Now, who is Smith? It’s Steve Smith, the present Australian captain, who was the understudy to Michael Clarke last year, when Haigh saw him practising at the Oval during the Ashes series.
WHO IS VICTOR TRUMPER? It may be regarded as sacrilege to even pose this question, but just as Haigh is doubtful whether Smith knows about Trumper, not many may even recall this star Australian batsman, who passed away in 1915 after having been supposed to have been born on November 2, 1877 (supposed because no official records are available).
Now what was so special about Trumper? In his heyday, he was the most popular cricketer in Australia and acknowledged to be the best batsman in the world. Albert Knight waxes lyrical in a passage from The Complete Cricketer (1906), which appears as an epigraph in Chapter 5 of Haigh’s offering, “In Victor Trumper we have seen the very poetry and heard the deep and wonderful music of batsmanship. Not the structures of a great mentality, not the argument of logic, but a sweet and simple strain of beauty, the gift of the gods alone.

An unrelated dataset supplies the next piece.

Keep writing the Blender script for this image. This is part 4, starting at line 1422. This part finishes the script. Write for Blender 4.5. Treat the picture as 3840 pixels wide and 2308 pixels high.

Stylish in the highest sense, orthodox, yet breaking all canons of style, Trumper is just himself.”
It’s time to take a look at George Beldam. An amateur batsman of merit and a photographer with ideas who improved as he went along, Beldam hit pay dirt in the English summer of 1905 at the Oval when he captured on his Adams Videx camera Victor Trumper in practice, jumping out with bat raised in preparation for a straight drive. The batsman’s right foot is partially grounded while the left hangs in the air.